### MATERIALS PROVIDED:
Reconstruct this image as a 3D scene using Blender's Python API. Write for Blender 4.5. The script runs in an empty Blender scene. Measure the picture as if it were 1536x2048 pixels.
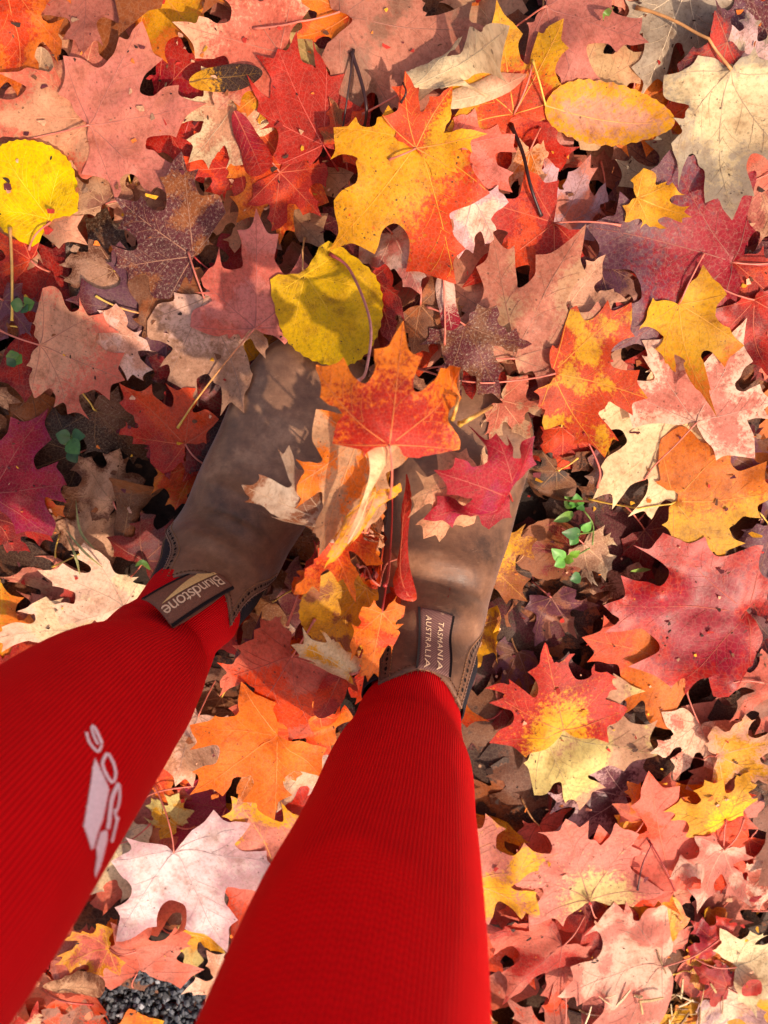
import bpy, bmesh, math, random
import numpy as np
from mathutils import Vector, Matrix
from mathutils.bvhtree import BVHTree
from mathutils.geometry import delaunay_2d_cdt

# ------------------------------------------------------------------ camera, sky, sun, exposure
SC = bpy.context.scene
COL = SC.collection
CAM_H, TILT, FPX = 0.80, math.radians(14.0), 1700.0      # camera height, tilt back towards the legs, focal length in photo pixels
W_PX, H_PX = 1536.0, 2048.0
cam_data = bpy.data.cameras.new('camera')
cam = bpy.data.objects.new('camera', cam_data); COL.objects.link(cam)
cam.location = (0, 0, CAM_H); cam.rotation_euler = (-TILT, 0, 0)
cam_data.sensor_fit = 'VERTICAL'; cam_data.sensor_height = 24.0; cam_data.sensor_width = 18.0
cam_data.lens = 24.0 * FPX / H_PX
cam_data.clip_start = 0.01; cam_data.clip_end = 500
cam_data.dof.use_dof = True; cam_data.dof.focus_distance = 0.70; cam_data.dof.aperture_fstop = 5.0
SC.camera = cam

SUN_ELEV = math.radians(53.0)
SUN_DIR = Vector((0.70, -0.714, 0)).normalized()          # horizontal direction towards the sun
world = bpy.data.worlds.new('World'); SC.world = world; world.use_nodes = True
wn = world.node_tree.nodes; wl = world.node_tree.links
for n in list(wn): wn.remove(n)
w_out = wn.new('ShaderNodeOutputWorld'); w_bg = wn.new('ShaderNodeBackground'); w_sky = wn.new('ShaderNodeTexSky')
w_sky.sky_type = 'NISHITA'; w_sky.sun_disc = False; w_sky.sun_elevation = SUN_ELEV
w_sky.dust_density = 3.5; w_sky.ozone_density = 0.4
w_sky.sun_rotation = math.atan2(SUN_DIR.x, SUN_DIR.y)
w_bg.inputs['Strength'].default_value = 0.15
wl.new(w_sky.outputs[0], w_bg.inputs['Color']); wl.new(w_bg.outputs[0], w_out.inputs['Surface'])
sun_data = bpy.data.lights.new('sun', 'SUN'); sun = bpy.data.objects.new('sun', sun_data); COL.objects.link(sun)
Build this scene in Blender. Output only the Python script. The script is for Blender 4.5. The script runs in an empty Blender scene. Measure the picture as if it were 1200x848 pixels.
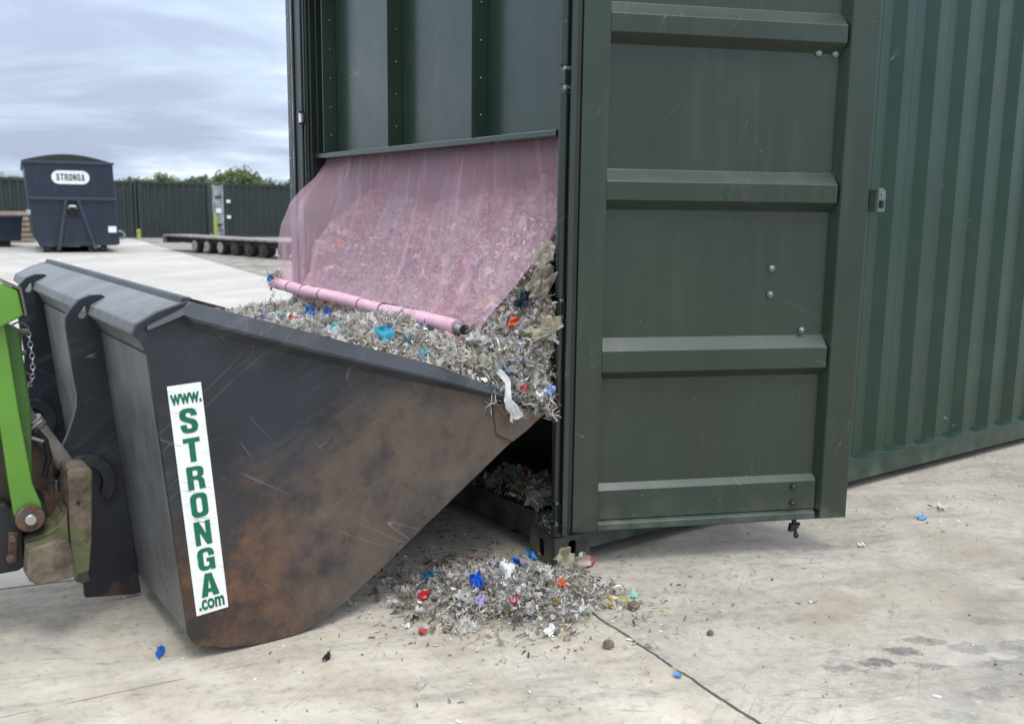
import bpy, bmesh, math, random
import numpy as np
from mathutils import Vector, Matrix
rad = math.radians
sc = bpy.context.scene
COL = sc.collection
random.seed(7)
rng = np.random.default_rng(11)

# ------------------------------------------------------------------ camera
cam_d = bpy.data.cameras.new('camera'); cam = bpy.data.objects.new('camera', cam_d); COL.objects.link(cam)
r_ = Vector((0.817649821, -0.575592162, 0.011934534)); d_ = Vector((-0.082071737, -0.137054001, -0.987157754)); f_ = Vector((0.569835942, 0.806169873, -0.159302028))
cam.matrix_world = Matrix(((r_.x, -d_.x, -f_.x, -2.12271878), (r_.y, -d_.y, -f_.y, -2.70475891), (r_.z, -d_.z, -f_.z, 1.3573532), (0, 0, 0, 1)))
cam_d.sensor_fit = 'HORIZONTAL'; cam_d.sensor_width = 36.0; cam_d.lens = 36.0 * 1097.763 / 1200
cam_d.clip_start = 0.05; cam_d.clip_end = 3000
cam_d.dof.use_dof = True; cam_d.dof.focus_distance = 3.6; cam_d.dof.aperture_fstop = 3.6
sc.camera = cam

# ------------------------------------------------------------------ sky and sun
SUN_EL = rad(65)
SUN = Vector((-0.20, -0.975, 0)).normalized() * math.cos(SUN_EL) + Vector((0, 0, math.sin(SUN_EL)))
w = bpy.data.worlds.new('World'); sc.world = w; w.use_nodes = True
nt = w.node_tree; nt.nodes.clear()
def wn(t, **k):
    n = nt.nodes.new(t)
    for a, b in k.items(): setattr(n, a, b)
    return n
L = nt.links.new
out = wn('ShaderNodeOutputWorld'); bg = wn('ShaderNodeBackground'); bg.inputs[1].default_value = 0.1
sky = wn('ShaderNodeTexSky', sky_type='NISHITA', sun_disc=False)
sky.sun_elevation = SUN_EL; sky.sun_rotation = math.atan2(SUN.x, SUN.y); sky.air_density = 1.4; sky.dust_density = 3
tc = wn('ShaderNodeTexCoord'); sep = wn('ShaderNodeSeparateXYZ'); L(tc.outputs['Generated'], sep.inputs[0])
def wmath(op, a, b=None, clamp=False):
    n = wn('ShaderNodeMath', operation=op); n.use_clamp = clamp
    for i, v in enumerate((a, b)):
        if v is None: continue
        if isinstance(v, (int, float)): n.inputs[i].default_value = v
        else: L(v, n.inputs[i])
    return n.outputs[0]
zc = wmath('MAXIMUM', sep.outputs[2], 0.0); zz = wmath('ADD', zc, 0.10)
# cloud plane coordinates, turned so that the banks run across the view
ux = wmath('DIVIDE', wmath('ADD', wmath('MULTIPLY', sep.outputs[0], .817), wmath('MULTIPLY', sep.outputs[1], -.576)), zz)
uy = wmath('DIVIDE', wmath('ADD', wmath('MULTIPLY', sep.outputs[0], .576), wmath('MULTIPLY', sep.outputs[1], .817)), zz)
cmb = wn('ShaderNodeCombineXYZ'); L(wmath('MULTIPLY', ux, 0.8), cmb.inputs[0]); L(wmath('MULTIPLY', uy, 0.9), cmb.inputs[1]); cmb.inputs[2].default_value = 3.7
n1 = wn('ShaderNodeTexNoise'); n1.inputs['Scale'].default_value = 0.85; n1.inputs['Detail'].default_value = 7; n1.inputs['Roughness'].default_value = .52; n1.inputs['Distortion'].default_value = .35
L(cmb.outputs[0], n1.inputs['Vector'])
rp = wn('ShaderNodeValToRGB'); L(n1.outputs[0], rp.inputs[0])
e = rp.color_ramp.elements
e[0].position = .39; e[0].color = (.34, .40, .53, 1); e[1].position = .71; e[1].color = (.98, 1.02, 1.06, 1)
m_ = e.new(.525); m_.color = (.46, .55, .69, 1)
m_ = e.new(.615); m_.color = (.68, .76, .86, 1)
grad = wmath('ADD', 1.0, wmath('MULTIPLY', zc, 1.75))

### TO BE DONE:
Begin with the line where "Build this scene" appears and end with the line where "rng = np.random.default_rng(11)" appears. Copy only that stretch, exactly, with no pictures.

### THE OUTPUT:
Build this scene in Blender. Output only the Python script. The script is for Blender 4.5. The script runs in an empty Blender scene. Measure the picture as if it were 1200x848 pixels.
import bpy, bmesh, math, random
import numpy as np
from mathutils import Vector, Matrix
rad = math.radians
sc = bpy.context.scene
COL = sc.collection
random.seed(7)
rng = np.random.default_rng(11)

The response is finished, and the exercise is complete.